Why don't people take time to talk to each other? Why is everybody out of breath running all the time (i noticed this in the 2nd (? iirc) trailer with Fin, dude is gasping for air every shot wtf??)

The falcon scene is a perfect example imo, when i got to it in the movie I was so happy. Finally the main characters get to talk to eachother and we can get to know them. But instead somerhing breaks, whyyyy? :[

Tell me about this amazing Galaxy, tell me what happend to the Republic after E VI, tell me anything please, about live in the First Order idk, anything.

The OT has so many more quite, slow dialog scenes and imo is much better for it.
 
Leia Organa:
Leia has been fighting the same war for thirty years and has failed to stop the Empire from re-emerging into a position of ridiculous, unparalleled power. In fact, they may be more powerful than ever, given that their new Death Star -cough- Starkiller Base can destroy a whole bunch of planets at once with the power of the sun! How did a crumbling Empire acquire the resources for such a project without being noticed? How could Leia fail to address the issue of Starkiller Base before its completion? Is it merely incompetence on her part as a leader?

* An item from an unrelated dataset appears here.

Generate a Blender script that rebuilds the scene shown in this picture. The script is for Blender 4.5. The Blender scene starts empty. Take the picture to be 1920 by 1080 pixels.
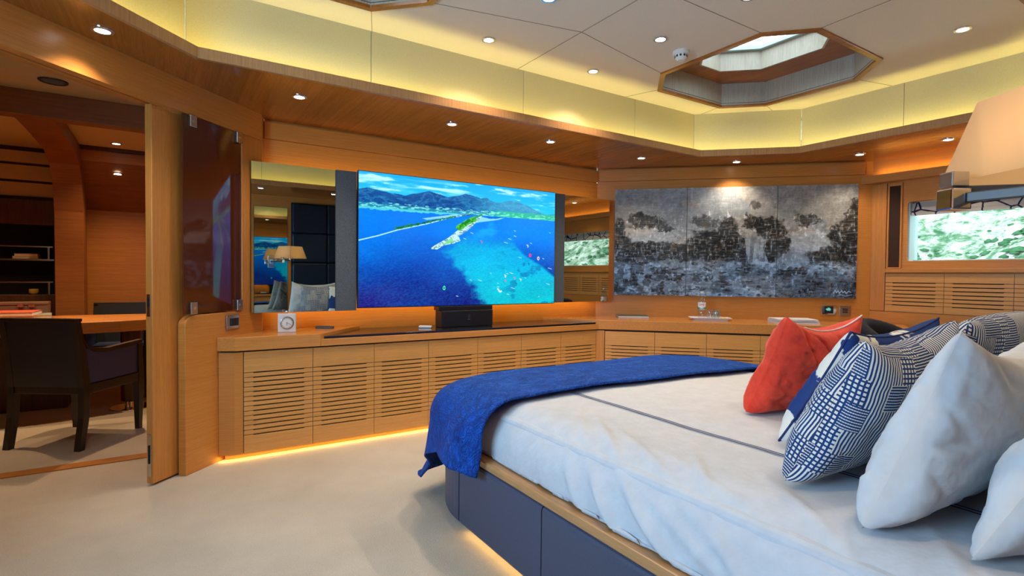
import bpy, math, random
import numpy as np
from mathutils import Vector, Matrix

C = bpy.context.scene.collection
scene = bpy.context.scene
random.seed(7)
PI = math.pi
S2 = 2 ** -0.5

# ------------------------------------------------------------------ camera
cam_d = bpy.data.cameras.new('camera')
cam = bpy.data.objects.new('camera', cam_d)
C.objects.link(cam)
cam_d.sensor_width = 36.0
cam_d.lens = 36.0 * 1008.1 / 1920.0
cam_d.clip_start = 0.02
cam_d.clip_end = 300
R_ = Vector((0.84091427, -0.54107894, 0.00983723))
U_ = Vector((0.00454878, 0.02524423, 0.99967096))
V_ = Vector((0.54114924, 0.84059283, -0.02368949))
cam.matrix_world = Matrix(((R_.x, U_.x, -V_.x, 0), (R_.y, U_.y, -V_.y, 0), (R_.z, U_.z, -V_.z, 1.15), (0, 0, 0, 1)))
scene.camera = cam

# ------------------------------------------------------------------ world, exposure
world = bpy.data.worlds.new('World')
scene.world = world
world.use_nodes = True
bg = world.node_tree.nodes['Background']
bg.inputs[0].default_value = (0.80, 0.92, 1.0, 1)
bg.inputs[1].default_value = 4.2
scene.view_settings.view_transform = 'Standard'
scene.view_settings.look = 'None'
scene.view_settings.exposure = 0.28
scene.view_settings.gamma = 1.0
scene.cycles.max_bounces = 8
scene.cycles.diffuse_bounces = 5
scene.cycles.glossy_bounces = 5
scene.cycles.transmission_bounces = 8
scene.cycles.transparent_max_bounces = 12
scene.cycles.sample_clamp_indirect = 4.0
scene.cycles.caustics_reflective = False
scene.cycles.caustics_refractive = False
scene.cycles.use_denoising = True

WARM = (1.0, 0.80, 0.58)
LEDY = (1.0, 0.84, 0.24)
LEDO = (1.0, 0.60, 0.13)
COOL = (0.72, 0.87, 1.0)


def light(name, kind, loc, energy, color, size=0.1, size_y=None, aim=None, spot=None, blend=0.6, parent=None, spread=None):
    d = bpy.data.lights.new(name, kind)
    d.energy = energy
    d.color = color
    if kind == 'AREA':
        d.shape = 'RECTANGLE' if size_y else 'SQUARE'
        d.size = size
        if size_y:
            d.size_y = size_y
        if spread:
            d.spread = spread
    else:
        d.shadow_soft_size = size
    if kind == 'SPOT':
        d.spot_size = math.radians(spot or 120)
        d.spot_blend = blend
    o = bpy.data.objects.new(name, d)
    C.objects.link(o)
    o.location = loc
    if aim is not None:
        o.rotation_euler = Vector(aim).to_track_quat('-Z', 'Y').to_euler()
    if parent is not None:
        o.parent = parent
        o.location = Vector(loc) - parent.location
    return o


# daylight through window and skylights, plus cool light added at an assumed port window
E_WINDOW = 26
E_SKY = 16
light('assumed_port_daylight', 'AREA', (-1.50, 1.1, 1.46), 85, (0.33, 0.64, 1.0), 1.6, 0.63, aim=(1, 0, 0))
for pl_, ps_, pa_ in (((5.58, 1.28, 1.56), (1.56, 0.5), (-1, 0, 0)), ((3.605, 2.32, 2.975), (0.7, 0.86), (0, 0, -1)), ((0.595, 2.32, 2.975), (0.7, 0.86), (0, 0, -1))):
    po_ = light('sky_portal', 'AREA', pl_, 1, (1, 1, 1), ps_[0], ps_[1], aim=pa_)
    po_.data.cycles.is_portal = True


def led(a, b, e, color, aim, w=0.012):
    """thin LED strip light from a to b giving e watt per metre"""
    a, b = Vector(a), Vector(b)
    L = (b - a).length
    o = light('led_strip_light', 'AREA', (a + b) / 2, e * L, color, L, w)
    z = -Vector(aim).normalized()
    x = (b - a).normalized()
    y = z.cross(x).normalized()
    z = x.cross(y)
    o.rotation_euler = Matrix((x, y, z)).transposed().to_euler()
    return o


# ------------------------------------------------------------------ materials
M = {}


def nt(name, rough=0.5, metal=0.0, col=(0.5, 0.5, 0.5), spec=0.5, coat=0.0):
    m = bpy.data.materials.new(name)
    m.use_nodes = True
    b = m.node_tree.nodes['Principled BSDF']
    b.inputs['Base Color'].default_value = (*col, 1)
    b.inputs['Roughness'].default_value = rough
    b.inputs['Metallic'].default_value = metal
    b.inputs['Specular IOR Level'].default_value = spec
    b.inputs['Coat Weight'].default_value = coat
    M[name] = m
    return m, m.node_tree, b


def N(t, kind, **kw):
    n = t.nodes.new(kind)
    for k, v in kw.items():
        setattr(n, k, v)
    return n


def coords(t, scale=(1, 1, 1), world=True, rot=(0, 0, 0)):
    mp = N(t, 'ShaderNodeMapping')
    mp.inputs['Scale'].default_value = scale
    mp.inputs['Rotation'].default_value = rot
    if world:
        g = N(t, 'ShaderNodeNewGeometry')
        t.links.new(g.outputs['Position'], mp.inputs[0])
    else:
        g = N(t, 'ShaderNodeTexCoord')
        t.links.new(g.outputs['Object'], mp.inputs[0])
    return mp.outputs[0]


def noise(t, vec, scale, detail=4, rough=0.6, dist=0.0):
    n = N(t, 'ShaderNodeTexNoise')
    n.inputs['Scale'].default_value = scale
    n.inputs['Detail'].default_value = detail
    n.inputs['Roughness'].default_value = rough
    n.inputs['Distortion'].default_value = dist
    t.links.new(vec, n.inputs['Vector'])
    return n.outputs[0]


def ramp(t, fac, stops):
    r = N(t, 'ShaderNodeValToRGB')
    els = r.color_ramp.elements
    els[0].position, els[0].color = stops[0][0], (*stops[0][1], 1)
    els[1].position, els[1].color = stops[-1][0], (*stops[-1][1], 1)
    for p, c in stops[1:-1]:
        e = els.new(p)
        e.color = (*c, 1)
    t.links.new(fac, r.inputs[0])
    return r.outputs[0]


def bump(t, b, h, strength=0.2, dist=0.01):
    n = N(t, 'ShaderNodeBump')
    n.inputs['Strength'].default_value = strength
    n.inputs['Distance'].default_value = dist
    t.links.new(h, n.inputs['Height'])
    t.links.new(n.outputs[0], b.inputs['Normal'])


def wood(name, lo, hi, scale, rough=0.32, spec=0.5, planks=None):
    m, t, b = nt(name, rough, spec=spec)
    v = coords(t, scale)
    n1 = noise(t, v, 1.0, 6, 0.65, 0.3)
    c = ramp(t, n1, [(0.32, lo), (0.68, hi)])
    v2 = coords(t, tuple(s * 3.1 for s in scale))
    n2 = noise(t, v2, 2.0, 3, 0.7)
    mx = N(t, 'ShaderNodeMixRGB', blend_type='MULTIPLY')
    mx.inputs[0].default_value = 0.35
    t.links.new(c, mx.inputs[1])
    t.links.new(ramp(t, n2, [(0.35, (0.55, 0.5, 0.45)), (0.6, (1, 1, 1))]), mx.inputs[2])
    out = mx.outputs[0]
    if planks:
        g = N(t, 'ShaderNodeNewGeometry')
        sp = N(t, 'ShaderNodeSeparateXYZ')
        t.links.new(g.outputs['Position'], sp.inputs[0])
        dv = N(t, 'ShaderNodeMath', operation='DIVIDE')
        t.links.new(sp.outputs[0], dv.inputs[0])
        dv.inputs[1].default_value = planks
        fl = N(t, 'ShaderNodeMath', operation='FLOOR')
        t.links.new(dv.outputs[0], fl.inputs[0])
        wn = N(t, 'ShaderNodeTexWhiteNoise', noise_dimensions='1D')
        t.links.new(fl.outputs[0], wn.inputs['W'])
        m2 = N(t, 'ShaderNodeMixRGB', blend_type='MULTIPLY')
        m2.inputs[0].default_value = 0.6
        t.links.new(out, m2.inputs[1])
        t.links.new(ramp(t, wn.outputs[0], [(0, (0.62, 0.6, 0.58)), (1, (1.0, 1.0, 1.0))]), m2.inputs[2])
        out = m2.outputs[0]
    t.links.new(out, b.inputs['Base Color'])
    bump(t, b, n2, 0.04, 0.002)
    return m


WL, WH = (0.52, 0.205, 0.042), (0.64, 0.27, 0.062)
wood('oak_horizontal', WL, WH, (3, 3, 150))
wood('oak_vertical', WL, WH, (90, 90, 3))
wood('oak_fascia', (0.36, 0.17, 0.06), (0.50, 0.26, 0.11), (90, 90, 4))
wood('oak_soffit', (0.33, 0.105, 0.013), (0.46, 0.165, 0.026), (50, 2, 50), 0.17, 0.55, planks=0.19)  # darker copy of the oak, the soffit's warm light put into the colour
wood('oak_top', (0.54, 0.22, 0.052), (0.66, 0.29, 0.08), (3, 110, 110), 0.2)
wood('oak_door', (0.60, 0.28, 0.075), (0.72, 0.36, 0.11), (4, 4, 170), 0.35)
wood('office_oak', (0.42, 0.155, 0.03), (0.54, 0.215, 0.045), (2, 2, 60), 0.4)
wood('office_dark', (0.05, 0.016, 0.006), (0.10, 0.032, 0.010), (60, 60, 3), 0.4)
wood('office_beam', (0.22, 0.075, 0.016), (0.31, 0.11, 0.024), (3, 3, 60), 0.4)
wood('skylight_oak', (0.36, 0.33, 0.27), (0.50, 0.46, 0.38), (120, 120, 5), 0.4)  # greyed oak: reflected daylight put into the colour
wood('bed_oak', (0.40, 0.20, 0.075), (0.55, 0.29, 0.12), (60, 3, 60), 0.3)
wood('wenge', (0.010, 0.007, 0.006), (0.022, 0.016, 0.013), (60, 60, 4), 0.35)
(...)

The galaxy is now in greater danger than ever before. What has Leia been doing for the past three decades? What was the point of the whole war? Were Luke, Han, and Leia to weak to stop the Empire?

This is my biggest complain. Like, what the fuck? Are the screenwriters really so disrespectful towards their public? I understand most people who would see the movie are probably under 20 and that Star Wars never had an actual serious, well-thought script or plot (not that it needed it anyways or was looking for it), but this is pathetic.

We are to assume that no one in the entire galaxy, with the republic and the rebels being in control of everything after ROTJ, NO ONE was able to see or stop the new empire to become even more powerful than the old empire. This shit is ridiculous.